Tavares scored 20.7 percent of the New York Islanders’ goals. Without him they would not have made the playoffs.

Crosby was the best player in the NHL, bar none, when he suffered a broken jaw. Even considering his missed games, if this were a pure “most outstanding player” award, the Pittsburgh Penguins captain should win it going away.

But in making these selections I held to the definition. No one is more valuable to his team than Ovechkin.

NORRIS TROPHY

“to the defense player who demonstrates throughout the season the greatest all-round ability in the position”

1. Zdeno Chara, Bruins

2. P.K. Subban, Canadiens

3. Francois Beauchemin, Ducks

4. Kris Letang, Penguins

5. Ryan Suter, Wild

Subban’s numbers and Mike Green’s were impressive, but Chara’s all-around value to Boston’s blue line is hard to measure. Numbers must be considered, but Chara is a dominant defenseman no matter the calculation.

CALDER TROPHY

“to the player selected as the most proficient in his first year of competition”
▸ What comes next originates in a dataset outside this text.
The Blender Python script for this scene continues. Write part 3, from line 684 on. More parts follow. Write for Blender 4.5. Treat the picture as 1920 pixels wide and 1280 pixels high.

1. Cory Conacher, Senators

2. Jonathan Huberdeau, Panthers

3. Brendan Gallagher, Canadiens

4. Brandon Saad, Blackhawks

5. Justin Schultz, Oilers

Conacher might be overlooked because he was traded from the Tampa Bay Lightning to the Ottawa Senators at the deadline, but he managed to make an impact in both places. Huberdeau was great, Nail Yakupov, too, but the rest of the guys on this list were worthy.

LADY BYNG TROPHY

“to the player adjudged to have exhibited the best type of sportsmanship and gentlemanly conduct combined with a high standard of playing ability”

1. Martin St. Louis, Lightning

2. Patrick Kane, Blackhawks

3. Matt Moulson, Islanders

4. Derek Stepan, Rangers

5. Pavel Datsyuk, Red Wings

St. Louis became the oldest winner of the Art Ross Trophy with 60 points and finished 405th in the NHL with just 14 penalty minutes. Kane is a dark horse candidate who might not get the consideration he deserves (55 points and eight penalty minutes)

SELKE TROPHY

“to the forward who best excels in the defensive aspects of the game”

1. Patrice Bergeron, Bruins

2. Marian Hossa, Blackhawks

3. Ryan Callahan, Rangers

4. Frans Nielsen, Islanders

5. David Backes, Blues

Bergeron was on the ice for just 17 goals-against and led the league with a 62.1 faceoff percentage. Everyone else is going for second.

NHL All-Star Teams

First team

Center: Sidney Crosby, left wing: Henrik Zetterberg, right wing: Alex Ovechkin, defensemen: Zdeno Chara, P.K. Subban, goaltender: Sergei Bobrovksy

Second team

Center: John Tavares, left wing: Andrew Ladd, right wing: Marty St. Louis, defensemen: Francois Beauchemin, Kris Letang, goaltender: Tuukka Rask

Third team

Center: Jonathan Toews, left wing: Matt Moulson, right wing: Patrick Kane, defensemen: Ryan Suter, Nick Leddy, goaltender: Henrik Lundqvist

NHL All-Rookie Team

Forwards: Cory Conacher, Jonathan Huberdeau, Brandon Gallagher

Defense: Justin Schultz, Jake Muzzin

Goaltender: Robin Lehner

1. Robin Lehner

General managers pick the Vezina and broadcasters pick the Jack Adams.